Powerful Mindset and NEVER giving up

by Brad Axelrad on April 14, 2010

As my dear friend and mentor Greg Reid says, “turn your obstacles into opportunities.”

Well, most of us don’t do that. Most of us don’t have the persistence to make it. Greg talks about those mindsets in his book, “Three Feet from Gold.” Malcolm Gladwell talked about the paths to success in his bestseller “Outliers” and how hard work lay behind seemingly overnight success.

What is it that makes people give up? For some of us, it’s self-sabotage (many people are happier when they’re living the status quo, and dreaming of possibilities). For others, it’s an inability to follow through (the end is so near but you run out of breath).
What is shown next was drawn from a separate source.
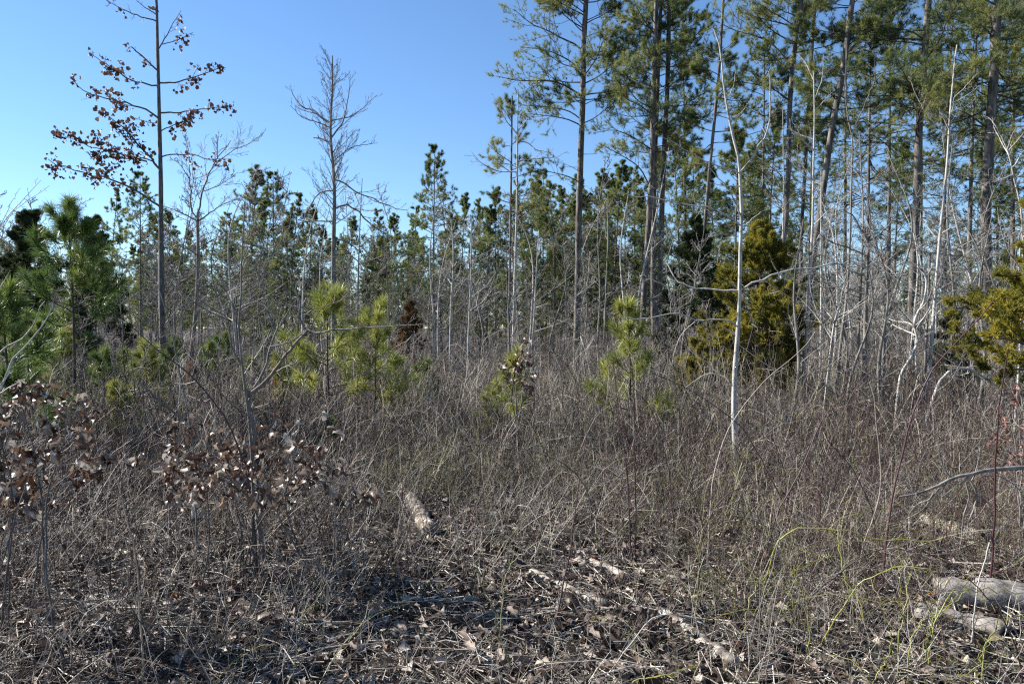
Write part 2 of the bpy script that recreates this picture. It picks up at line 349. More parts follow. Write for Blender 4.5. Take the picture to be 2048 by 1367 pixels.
def stem_clump(seed, n, h, mats, rad=.0028, k2=4, k3=3, foot=.55, lean=.25, leaf=None, wob=.1):
    rng = np.random.default_rng(seed); g = G()
    b = np.stack([rng.normal(0, foot, n), rng.normal(0, foot, n), np.full(n, -.03)], 1)
    d = norm(np.stack([rng.normal(0, lean, n), rng.normal(0, lean, n), np.ones(n)], 1)); L = rng.uniform(.45, 1.1, n) * h
    cur = b; out = [b]; cd = d
    for _ in range(4):
        cd = norm(cd + rng.normal(0, wob, (n, 3))); cur = cur + cd * (L / 4)[:, None]; out.append(cur)
    A = np.stack(out, 1); R = rad * rng.uniform(.6, 1.5, n)[:, None] * np.linspace(1, .45, 5)[None]
    nm = len(mats) if isinstance(mats, list) else 1
    va = rng.random(n); tubes(g, A, R, 3, va)
    B, RB = spawn(rng, A, R, k2, (.25, 1), (25, 65), (.2, .5), 4, .25, .18, .6, .5); tubes(g, B, np.maximum(RB, .0013), 3, np.clip(np.repeat(va, k2) + rng.normal(0, .12, len(B)), 0, 1))
    if k3:
        C, RC = spawn(rng, B, RB, k3, (.3, 1), (25, 65), (.25, .6), 3, .2, .2, .7, .6); tubes(g, C, np.maximum(RC, .0011), 3, np.clip(np.repeat(np.repeat(va, k2), k3) + rng.normal(0, .15, len(C)), 0, 1))
    if leaf:
        cnt, mi, sc = leaf; q, dd = ends(B, (.6, 1)); s = rng.choice(len(q), min(cnt, len(q)), False); tv, tf = leaf_template(4, .8, .6)
        add_leaves(g, rng, tv, tf, q[s], rot_rand(rng, len(s)), rng.uniform(.5, 1.2, len(s)) * sc, rng.random(len(s)), mi)
    return g
def tangle_clump(seed, n, h, rad=.0024, foot=.6, k2=3, k3=1, reach=1.7):
    rng = np.random.default_rng(seed); g = G()
    b = np.stack([rng.normal(0, foot, n), rng.normal(0, foot, n), np.zeros(n) - .03], 1)
    az = rng.uniform(0, 2 * np.pi, n); L = rng.uniform(.25, 1.3, n) * h * reach; hh = rng.uniform(.35, 1.1, n) * h
    t = np.linspace(0, 1, 8); q = rng.uniform(.4, 1.0, n)
    x = np.cos(az)[:, None] * L[:, None] * t ** 1.3; y = np.sin(az)[:, None] * L[:, None] * t ** 1.3
    z = hh[:, None] * (np.sin(np.pi * t[None] * q[:, None])) / np.sin(np.pi * np.minimum(q, .5))[:, None]
    wv = np.cumsum(rng.normal(0, .022 * h, (n, 8, 3)), 1); wv[:, 0] = 0
    A = b[:, None] + np.stack([x, y, z], 2) + wv
    R = rad * rng.uniform(.5, 1.6, n)[:, None] * np.linspace(1, .45, 8)[None]
    va = rng.random(n) ** .9; tubes(g, A, R, 3, va)
    B, RB = spawn(rng, A, R, k2, (.25, 1), (25, 65), (.12, .38), 4, .15, .18, .6, .5); tubes(g, B, np.maximum(RB, .0013), 3, np.clip(np.repeat(va, k2) + rng.normal(0, .1, len(B)), 0, 1))
    if k3: C, RC = spawn(rng, B, RB, k3, (.3, 1), (30, 70), (.25, .6), 3, .1, .2, .7, .6); tubes(g, C, np.maximum(RC, .0011), 3, np.repeat(np.repeat(va, k2), k3))
    return g

# leaf litter patches
rng = np.random.default_rng(5)
LT = [leaf_template(5, c, f, 2.4) for c, f in ((.5, .5), (.9, .2), (.2, .9), (1.3, .6))]
lit = []
for k in range(5):
    g = G(); n = 190
    for tv, tf in LT:
        m_ = n // 4; pos = np.stack([rng.uniform(-.6, .6, m_), rng.uniform(-.6, .6, m_), np.abs(rng.normal(.015, .025, m_))], 1)
        a = rng.uniform(0, 6.28, m_); R_ = frame_from(np.stack([np.cos(a), np.sin(a), rng.normal(0, .35, m_)], 1), rng, .9)
        add_leaves(g, rng, tv, tf, pos, R_, rng.uniform(.05, .12, m_), rng.random(m_) ** 1.2)
    n = 60; a = rng.uniform(0, 6.28, n); L = rng.uniform(.08, .5, n); c = np.stack([rng.uniform(-.6, .6, n), rng.uniform(-.6, .6, n), rng.uniform(.01, .07, n)], 1)
    dd = np.stack([np.cos(a), np.sin(a), rng.normal(0, .15, n)], 1) * L[:, None]; A = np.stack([c - dd * .5, c + rng.normal(0, .015, (n, 3)), c + dd * .5], 1)
    tubes(g, A, rng.uniform(.0015, .005, n)[:, None] * np.array([[1, .9, .6]]), 4, rng.random(n), 1)
    lit.append(asset('litter_patch_%02d' % k, g, [M['litter'], M['grey_stem']]))
n = 1300; pts, px, D = spread_points(rng, n, 2.8, 20, 1.1)
scatter('leaf_litter', 'dry brown leaves and broken sticks strewn over the ground', lit, pts,
        np.stack([np.zeros(n), np.zeros(n), rng.uniform(0, 6.28, n)], 1), np.repeat(rng.uniform(.9, 1.25, n)[:, None], 3, 1), rng.integers(0, 5, n))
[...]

More important, however, is to consider what lies behind success. For that, let’s go back and look at Napoleon Hill. He’s relevant, because Greg, who carries on the teachings of the Napoleon Hill Foundation, lives by Hill’s “think and grow rich” principles.
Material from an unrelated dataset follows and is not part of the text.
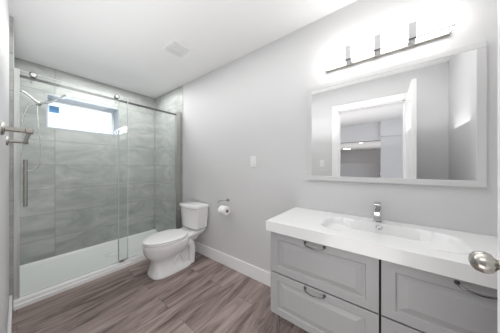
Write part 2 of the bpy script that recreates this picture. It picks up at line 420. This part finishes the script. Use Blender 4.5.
hs = smooth_path([(0.125, 2.862, 1.815), (0.128, 2.85, 1.70), (0.142, 2.84, 1.50), (0.152, 2.84, 1.33), (0.135, 2.84, 1.19), (0.085, 2.84, 1.135), (0.035, 2.84, 1.17), (0.018, 2.845, 1.35), (0.03, 2.85, 1.60), (0.06, 2.85, 1.76), (0.112, 2.85, 1.822)], 8)
MB().tube(hs, 0.0065, 10).build('hose', M['hose'], sh, True)

# ---------------------------------------------------------------- blue sticker on the window pane
st = MB().box((0.255, fy + 0.022, 1.895), (0.345, fy + 0.0245, 1.985)).build('window_sticker', M['sticker'])
tag(st, 'small square blue sticker on the upper left of the shower window', 'sticker')

# ---------------------------------------------------------------- towel bar
tb = thing('towel_bar', 'brushed nickel towel bar on the wall left of the shower', 'towel bar', (XL, 1.44, 1.326))
for y in (1.17, 1.71):
    p = MB(); p.lathe((XL, y, 1.326), (1, 0, 0), [(0, .026), (.003, .026), (.008, .022), (.010, .010), (.058, .0095), (.060, .0125), (.078, .0125), (.080, .009)], 22)
    p.build('post', M['nickel'], tb, True)
MB().tube([(XL + 0.069, 1.165, 1.326), (XL + 0.069, 1.715, 1.326)], 0.0082, 16).build('bar', M['nickel'], tb, True)

# ---------------------------------------------------------------- toilet
TO = thing('toilet', 'white two piece toilet beside the glass shower', 'toilet', (XR - 0.015, 1.995, 0))
TX, TY = XR - 0.015, 1.995
def tw(x, y, z): return (TX - x, TY + y, z)     # x grows away from the wall
def egg(front, back, hw, z, n=40, sq=2.6, c=None, fq=2.0):
    c = back + (front - back) * 0.42 if c is None else c
    out = []
    for k in range(n):
        a = 2 * PI * k / n; ca, sa = math.cos(a), math.sin(a)
        if ca >= 0: x = c + (front - c) * ca ** (2 / fq); y = hw * math.copysign(abs(sa) ** (2 / fq), sa)
        else:
            x = c - (c - back) * abs(ca) ** (2 / sq); y = hw * math.copysign(abs(sa) ** (2 / sq), sa)
        out.append(tw(x, y, z))
    return out
b = MB()
secs = [(0, .645, .150, .152), (.012, .647, .148, .154), (.028, .641, .152, .146), (.045, .634, .27, .132), (.09, .626, .30, .120), (.14, .624, .31, .114), (.17, .634, .30, .120),
        (.20, .660, .27, .142), (.23, .684, .24, .161), (.262, .698, .225, .175), (.30, .705, .215, .184), (.336, .707, .215, .186), (.346, .703, .218, .183), (.350, .694, .225, .174)]
b.loft([egg(f_, k_, h_, z_, sq=2.4 if z_ < .2 else 2.6, fq=2.0 + 1.4 * max(0, min(1, (.26 - z_) / .20))) for z_, f_, k_, h_ in secs])
# rear deck under the tank
def rrect(x0, x1, hw, z, r, n=6):
    out = []
    for cx, cy, a0 in ((x1 - r, hw - r, 0), (x0 + r, hw - r, PI / 2), (x0 + r, -hw + r, PI), (x1 - r, -hw + r, 1.5 * PI)):
        for k in range(n + 1):
            a = a0 + PI / 2 * k / n
            out.append(tw(cx + r * math.cos(a), cy + r * math.sin(a), z))
    return out
def deck(z0, z1, x0, x1, hw, r=.03):      # plate under the tank, falling towards the bowl
    return [(px, py, z0 + (z1 - z0) * (TX - px - x0) / (x1 - x0)) for px, py, _ in rrect(x0, x1, hw, 0, r)]
b.loft([deck(.27, .25, .09, .34, .085), deck(.315, .28, .06, .34, .105), deck(.350, .31, .02, .35, .135), deck(.378, .335, .012, .36, .152), deck(.392, .347, .014, .355, .148)])
b.box(tw(.165, -.055, .01), tw(.45, .055, .30))
# trapway bulges on both flanks
for s in (-1, 1):
    path = smooth_path([tw(.46, s * .080, .05), tw(.42, s * .086, .125), tw(.365, s * .088, .205), tw(.300, s * .088, .258), tw(.235, s * .088, .265), tw(.192, s * .088, .215), tw(.184, s * .088, .13), tw(.190, s * .090, .005)], 6)
    n_ = len(path)
    b.tube(path, [.046 - .010 * min(1, abs(i / n_ - .5) * 2) for i in range(n_)], 16)
body = b.build('bowl', M['ceramic'], TO, True, 50)
for s in (-1, 1):
    MB().lathe(tw(.30, s * .118, .0), (0, 0, 1), [(0, .014), (.012, .014), (.02, .009), (.022, .001)], 16).build('bolt_cap', M['plastic'], TO, True)
s_ = MB(); s_.loft([egg(.704, .26, .180, .351), egg(.710, .256, .186, .355), egg(.710, .256, .186, .365), egg(.704, .26, .181, .369)])
s_.build('seat', M['plastic'], TO, True, 50)
l_ = MB(); l_.loft([egg(.704, .245, .181, .3715), egg(.712, .24, .187, .375), egg(.712, .24, .187, .382), egg(.700, .246, .178, .389), egg(.65, .27, .145, .394), egg(.56, .34, .07, .396)])
l_.build('lid', M['plastic'], TO, True, 50)
for s in (-1, 1): MB().box(tw(.262, s * .075 - .018, .352), tw(.230, s * .075 + .018, .388), .005).build('seat_hinge', M['plastic'], TO, True)
def tank_ring(d, hw, z, bow, n=10):
    out = []; x0 = .012
    pts = [(x0, -hw), (x0 + d - bow - .02, -hw)]
    for k in range(n + 1):
        u = -1 + 2 * k / n
        pts.append((x0 + d - bow * abs(u) ** 2.2, u * (hw - .004 * 0)))
    pts += [(x0 + d - bow - .02, hw), (x0, hw)]
    return [tw(x, y, z) for x, y in pts]
t_ = MB(); t_.loft([tank_ring(.165, .150, .397, .03), tank_ring(.175, .160, .405, .03), tank_ring(.185, .172, .52, .03), tank_ring(.192, .182, .655, .03)])
t_.build('tank', M['ceramic'], TO, True, 35)
k_ = MB(); k_.loft([tank_ring(.198, .186, .656, .032), tank_ring(.206, .192, .661, .034), tank_ring(.206, .192, .682, .034), tank_ring(.200, .187, .691, .033), tank_ring(.185, .175, .695, .03)])
k_.build('tank_lid', M['ceramic'], TO, True, 35)
fl = MB(); fl.lathe(tw(.155, .182, .615), (0, 1, 0), [(0, .012), (.010, .012), (.012, .008)], 16); fl.tube([tw(.155, .197, .615), tw(.20, .199, .612), tw(.225, .197, .608)], [.006, .006, .008], 10)
fl.build('flush_lever', M['chrome'], TO, True)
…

Napoleon Hill was a journalist (back in the days when that meant working for an actual newspaper) who was in the middle of a continuing assignment about writing profiles of famous men of his day (Hill lived a long life – from 1883 to 1970) when in 1908 he met the one who would have the greatest impact on his subsequent life. That man was the philanthropist, steel titan and businessman Andrew Carnegie.

Carnegie’s experience (he was then in his early 70s, and would live another 11 years) taught him that success came down to a simple formula. Cunningly, Carnegie didn’t reveal the formula, but suggested that Hill find out for himself, by interviewing or exploring the careers of some 500 successful men and women around the world. There was no pay for this enterprise – only out-of-pocket expenses.

Like any good budding entrepreneur, Hill took the bait. He interviewed some of the most prominent people in the world, whose fame has been enduring. They included Thomas Edison, Alexander Graham Bell, Henry Ford, William Jennings Bryan, Theodore Roosevelt. Even Joseph Stalin.

Hill, cunning like his mentor, put these tantalizing interviews and his thoughts on them and success together in his mega-selling Think and Grow Rich, which sold tens of millions of copies since its publication in 1937, some quarter-century after Carnegie’s death. It took Hill a long time to synthesize what he’d found out, and to put all of his thoughts into book form. But again, like his mentor, while he stood his ground and forged ahead, he didn’t actually reveal the formula. He left that up to people to discover for themselves, based on the stories that he told.

I’m cunning enough, myself. But not quite as withholding as Carnegie or even his remarkable disciple Hill. Learn to identify the path to success, and how not only to identify the areas within yourself for growth, but how not to waver, no matter the obstacles.